Comcast CEO Brian Roberts on Tuesday said the cable company is planning to launch its own wireless service on Verizon’s network by mid-2017.
“The team of well over 150 people today are getting ready next year probably toward, somewhere in the middle of next year, maybe a little sooner but not at the beginning of next year, to launch a Wi-Fi and MVNO integrated product,” Roberts said at the 2016 Goldman Sachs Communacopia conference. “It’s a little early to be talking about it, but we get so many questions about wireless I thought it’s important to just begin to explain here’s where we’re driving toward.”

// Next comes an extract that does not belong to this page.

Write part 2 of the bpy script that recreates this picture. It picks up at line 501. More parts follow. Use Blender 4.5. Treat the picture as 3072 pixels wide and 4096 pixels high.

According to Roberts, the roll out will be “very much an in-footprint strategy,” with service offered as a bundled add-on to existing services.
Like Google’s Project Fi, Roberts said Comcast’s wireless service will utilize both Wi-Fi and cellular, relying on the company’s 15 million Wi-Fi hotspots for primary coverage and Verizon’s network for cellular fallback via an MVNO agreement. Roberts said that mix would allow Comcast to launch the service without the “kind of investment” that would otherwise be required for a mobile service.
Roberts said Comcast believes its launch of wireless services will provide a “good payback” in the form of reduced churn, improved stickiness and better customer satisfaction.
Roberts’ comments come just two months after Comcast confirmed the creation of its Mobile Division and moved former EVP of sales and marketing Greg Butz to head the new unit.
Butz formerly worked on business development for Comcast Cellular Communications in the early 1990’s before the company sold the wireless business to SBC for $1.7 billion in 1999.
In a statement to Engadget on Tuesday, Verizon CFO Fran Shammo reiterated comments from the carrier’s third quarter 2015 earnings call, saying “Obviously, the industry is moving. Cable is going to do what they are going to do and we’re going to do what we’re going to do.”
Shammo, however, did say Verizon isn’t worried about Wi-Fi replacing LTE.
“Just like when we launched LTE, we said, look, it’s not going to replace Wi-Fi, it’s not going to replace broadband into the home,” Shammo said. “Similar, Wi-Fi is not going to replace LTE. So I think that’s where it stands right now, so I really won’t interject anymore around the MVNO.”